**Goal of the exercise:** Copy exactly, please, the lines of the data from its start through the line containing "and stool', 'rail')".

═════ Data excerpt

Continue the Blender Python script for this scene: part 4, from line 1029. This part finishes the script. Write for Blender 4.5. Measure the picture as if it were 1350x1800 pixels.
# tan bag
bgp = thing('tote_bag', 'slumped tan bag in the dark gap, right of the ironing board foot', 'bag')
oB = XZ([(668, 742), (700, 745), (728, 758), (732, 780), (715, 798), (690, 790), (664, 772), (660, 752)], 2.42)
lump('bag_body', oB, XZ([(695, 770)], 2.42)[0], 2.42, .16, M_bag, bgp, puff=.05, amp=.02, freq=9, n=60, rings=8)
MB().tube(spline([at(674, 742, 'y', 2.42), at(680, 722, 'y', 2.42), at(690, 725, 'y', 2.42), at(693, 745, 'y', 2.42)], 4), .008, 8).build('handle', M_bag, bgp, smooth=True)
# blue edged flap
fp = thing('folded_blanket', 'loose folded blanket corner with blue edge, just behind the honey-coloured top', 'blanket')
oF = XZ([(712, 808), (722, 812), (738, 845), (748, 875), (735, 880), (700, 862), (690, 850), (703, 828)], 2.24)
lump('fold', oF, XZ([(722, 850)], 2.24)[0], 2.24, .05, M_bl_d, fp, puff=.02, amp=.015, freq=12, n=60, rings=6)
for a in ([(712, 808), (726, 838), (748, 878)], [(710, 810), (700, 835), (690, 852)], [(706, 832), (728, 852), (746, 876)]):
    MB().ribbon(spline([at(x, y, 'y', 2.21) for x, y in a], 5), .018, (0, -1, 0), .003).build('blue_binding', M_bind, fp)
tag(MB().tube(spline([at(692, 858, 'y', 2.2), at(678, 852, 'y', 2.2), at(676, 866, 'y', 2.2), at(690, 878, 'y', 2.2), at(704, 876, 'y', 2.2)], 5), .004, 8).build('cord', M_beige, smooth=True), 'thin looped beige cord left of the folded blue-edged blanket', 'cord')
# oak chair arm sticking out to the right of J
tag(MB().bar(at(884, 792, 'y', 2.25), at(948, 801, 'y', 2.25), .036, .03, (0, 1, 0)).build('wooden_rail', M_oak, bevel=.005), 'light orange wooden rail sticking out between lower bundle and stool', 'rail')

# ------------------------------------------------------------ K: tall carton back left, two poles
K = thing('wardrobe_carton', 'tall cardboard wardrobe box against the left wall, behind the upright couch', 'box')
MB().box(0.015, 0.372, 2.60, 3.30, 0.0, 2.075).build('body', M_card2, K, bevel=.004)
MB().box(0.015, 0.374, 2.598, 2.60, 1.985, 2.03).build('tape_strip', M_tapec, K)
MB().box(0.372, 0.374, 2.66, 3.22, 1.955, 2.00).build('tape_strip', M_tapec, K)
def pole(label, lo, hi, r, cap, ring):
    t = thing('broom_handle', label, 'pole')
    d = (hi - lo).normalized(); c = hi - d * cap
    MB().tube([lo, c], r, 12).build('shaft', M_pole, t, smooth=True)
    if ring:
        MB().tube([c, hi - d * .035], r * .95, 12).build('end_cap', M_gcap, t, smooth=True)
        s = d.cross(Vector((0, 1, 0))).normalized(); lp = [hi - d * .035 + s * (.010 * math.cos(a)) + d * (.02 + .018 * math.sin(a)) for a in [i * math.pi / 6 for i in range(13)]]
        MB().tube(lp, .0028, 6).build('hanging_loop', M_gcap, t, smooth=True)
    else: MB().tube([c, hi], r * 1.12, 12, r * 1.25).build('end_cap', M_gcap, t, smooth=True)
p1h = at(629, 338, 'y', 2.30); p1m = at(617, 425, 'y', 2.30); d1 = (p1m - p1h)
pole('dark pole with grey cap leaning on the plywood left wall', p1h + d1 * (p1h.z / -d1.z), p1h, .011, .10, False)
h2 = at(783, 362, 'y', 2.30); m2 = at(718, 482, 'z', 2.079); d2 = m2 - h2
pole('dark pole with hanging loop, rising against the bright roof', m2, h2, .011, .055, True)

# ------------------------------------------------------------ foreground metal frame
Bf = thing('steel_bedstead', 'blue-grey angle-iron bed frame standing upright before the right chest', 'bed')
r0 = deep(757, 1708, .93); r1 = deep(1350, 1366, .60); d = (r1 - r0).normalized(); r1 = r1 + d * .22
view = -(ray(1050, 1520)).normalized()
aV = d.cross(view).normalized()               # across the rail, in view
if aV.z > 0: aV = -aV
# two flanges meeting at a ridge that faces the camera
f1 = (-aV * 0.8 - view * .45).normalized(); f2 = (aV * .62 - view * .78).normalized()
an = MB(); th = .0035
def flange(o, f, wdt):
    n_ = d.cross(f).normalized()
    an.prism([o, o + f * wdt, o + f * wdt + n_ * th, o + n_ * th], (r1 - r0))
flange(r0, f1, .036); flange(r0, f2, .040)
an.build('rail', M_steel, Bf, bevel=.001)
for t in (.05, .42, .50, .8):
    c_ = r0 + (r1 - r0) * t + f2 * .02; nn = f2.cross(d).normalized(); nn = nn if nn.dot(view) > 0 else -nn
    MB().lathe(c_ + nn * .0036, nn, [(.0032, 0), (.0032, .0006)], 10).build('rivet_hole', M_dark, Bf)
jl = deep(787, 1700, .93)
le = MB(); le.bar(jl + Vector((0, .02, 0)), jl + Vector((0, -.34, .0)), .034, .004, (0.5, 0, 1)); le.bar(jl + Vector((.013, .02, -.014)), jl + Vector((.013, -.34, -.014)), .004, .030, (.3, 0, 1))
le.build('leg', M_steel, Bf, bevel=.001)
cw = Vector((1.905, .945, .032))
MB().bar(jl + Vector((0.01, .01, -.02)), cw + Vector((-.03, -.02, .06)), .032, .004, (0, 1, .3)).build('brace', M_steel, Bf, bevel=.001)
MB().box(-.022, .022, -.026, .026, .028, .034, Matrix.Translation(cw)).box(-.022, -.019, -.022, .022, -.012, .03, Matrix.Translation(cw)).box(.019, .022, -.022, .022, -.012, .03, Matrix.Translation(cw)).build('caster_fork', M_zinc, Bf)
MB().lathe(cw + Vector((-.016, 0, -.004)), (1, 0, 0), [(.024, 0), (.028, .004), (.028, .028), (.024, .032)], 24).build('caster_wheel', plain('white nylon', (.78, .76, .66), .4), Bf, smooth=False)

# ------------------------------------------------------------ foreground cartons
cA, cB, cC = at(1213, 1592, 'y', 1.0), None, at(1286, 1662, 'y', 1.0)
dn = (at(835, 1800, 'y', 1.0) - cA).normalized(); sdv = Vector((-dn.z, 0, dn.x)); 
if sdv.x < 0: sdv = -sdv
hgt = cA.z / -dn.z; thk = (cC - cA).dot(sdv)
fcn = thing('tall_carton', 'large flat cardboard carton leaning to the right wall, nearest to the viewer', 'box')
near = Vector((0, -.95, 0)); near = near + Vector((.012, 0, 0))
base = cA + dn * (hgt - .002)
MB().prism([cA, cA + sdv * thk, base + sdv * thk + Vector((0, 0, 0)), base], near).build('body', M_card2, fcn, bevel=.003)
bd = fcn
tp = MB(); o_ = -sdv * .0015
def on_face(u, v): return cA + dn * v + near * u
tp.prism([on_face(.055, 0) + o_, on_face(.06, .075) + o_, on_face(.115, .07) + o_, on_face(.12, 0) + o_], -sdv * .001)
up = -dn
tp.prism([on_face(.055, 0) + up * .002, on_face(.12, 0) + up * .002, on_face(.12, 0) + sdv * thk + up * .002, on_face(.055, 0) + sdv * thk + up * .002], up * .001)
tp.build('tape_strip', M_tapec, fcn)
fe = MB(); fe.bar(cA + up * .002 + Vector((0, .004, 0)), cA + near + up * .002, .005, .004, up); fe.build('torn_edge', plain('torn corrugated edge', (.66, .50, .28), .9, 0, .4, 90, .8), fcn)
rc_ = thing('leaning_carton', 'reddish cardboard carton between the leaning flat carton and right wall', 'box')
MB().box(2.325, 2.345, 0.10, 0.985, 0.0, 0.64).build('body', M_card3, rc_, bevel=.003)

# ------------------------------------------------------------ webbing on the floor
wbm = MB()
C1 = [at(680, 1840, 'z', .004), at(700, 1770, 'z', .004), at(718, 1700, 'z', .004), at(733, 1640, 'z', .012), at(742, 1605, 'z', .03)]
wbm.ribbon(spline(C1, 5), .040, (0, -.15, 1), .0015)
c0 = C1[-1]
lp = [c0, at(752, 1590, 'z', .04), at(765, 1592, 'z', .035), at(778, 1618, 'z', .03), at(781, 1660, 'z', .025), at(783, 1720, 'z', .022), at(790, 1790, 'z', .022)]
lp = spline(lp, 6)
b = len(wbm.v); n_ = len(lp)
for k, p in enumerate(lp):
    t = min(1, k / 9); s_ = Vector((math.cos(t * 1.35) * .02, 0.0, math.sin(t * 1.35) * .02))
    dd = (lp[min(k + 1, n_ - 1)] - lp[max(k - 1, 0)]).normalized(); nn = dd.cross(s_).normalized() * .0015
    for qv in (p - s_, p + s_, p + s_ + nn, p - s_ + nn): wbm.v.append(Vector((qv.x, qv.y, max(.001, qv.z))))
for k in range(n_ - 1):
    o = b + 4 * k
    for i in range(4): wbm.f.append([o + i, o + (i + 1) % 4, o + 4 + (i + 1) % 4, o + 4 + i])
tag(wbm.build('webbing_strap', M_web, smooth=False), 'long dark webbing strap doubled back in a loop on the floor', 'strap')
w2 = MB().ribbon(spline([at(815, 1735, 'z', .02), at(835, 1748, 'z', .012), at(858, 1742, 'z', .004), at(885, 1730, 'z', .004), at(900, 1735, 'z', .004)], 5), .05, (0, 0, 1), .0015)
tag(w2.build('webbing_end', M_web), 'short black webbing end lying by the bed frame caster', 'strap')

══════════

**Correct response:**
Continue the Blender Python script for this scene: part 4, from line 1029. This part finishes the script. Write for Blender 4.5. Measure the picture as if it were 1350x1800 pixels.
# tan bag
bgp = thing('tote_bag', 'slumped tan bag in the dark gap, right of the ironing board foot', 'bag')
oB = XZ([(668, 742), (700, 745), (728, 758), (732, 780), (715, 798), (690, 790), (664, 772), (660, 752)], 2.42)
lump('bag_body', oB, XZ([(695, 770)], 2.42)[0], 2.42, .16, M_bag, bgp, puff=.05, amp=.02, freq=9, n=60, rings=8)
MB().tube(spline([at(674, 742, 'y', 2.42), at(680, 722, 'y', 2.42), at(690, 725, 'y', 2.42), at(693, 745, 'y', 2.42)], 4), .008, 8).build('handle', M_bag, bgp, smooth=True)
# blue edged flap
fp = thing('folded_blanket', 'loose folded blanket corner with blue edge, just behind the honey-coloured top', 'blanket')
oF = XZ([(712, 808), (722, 812), (738, 845), (748, 875), (735, 880), (700, 862), (690, 850), (703, 828)], 2.24)
lump('fold', oF, XZ([(722, 850)], 2.24)[0], 2.24, .05, M_bl_d, fp, puff=.02, amp=.015, freq=12, n=60, rings=6)
for a in ([(712, 808), (726, 838), (748, 878)], [(710, 810), (700, 835), (690, 852)], [(706, 832), (728, 852), (746, 876)]):
    MB().ribbon(spline([at(x, y, 'y', 2.21) for x, y in a], 5), .018, (0, -1, 0), .003).build('blue_binding', M_bind, fp)
tag(MB().tube(spline([at(692, 858, 'y', 2.2), at(678, 852, 'y', 2.2), at(676, 866, 'y', 2.2), at(690, 878, 'y', 2.2), at(704, 876, 'y', 2.2)], 5), .004, 8).build('cord', M_beige, smooth=True), 'thin looped beige cord left of the folded blue-edged blanket', 'cord')
# oak chair arm sticking out to the right of J
tag(MB().bar(at(884, 792, 'y', 2.25), at(948, 801, 'y', 2.25), .036, .03, (0, 1, 0)).build('wooden_rail', M_oak, bevel=.005), 'light orange wooden rail sticking out between lower bundle and stool', 'rail')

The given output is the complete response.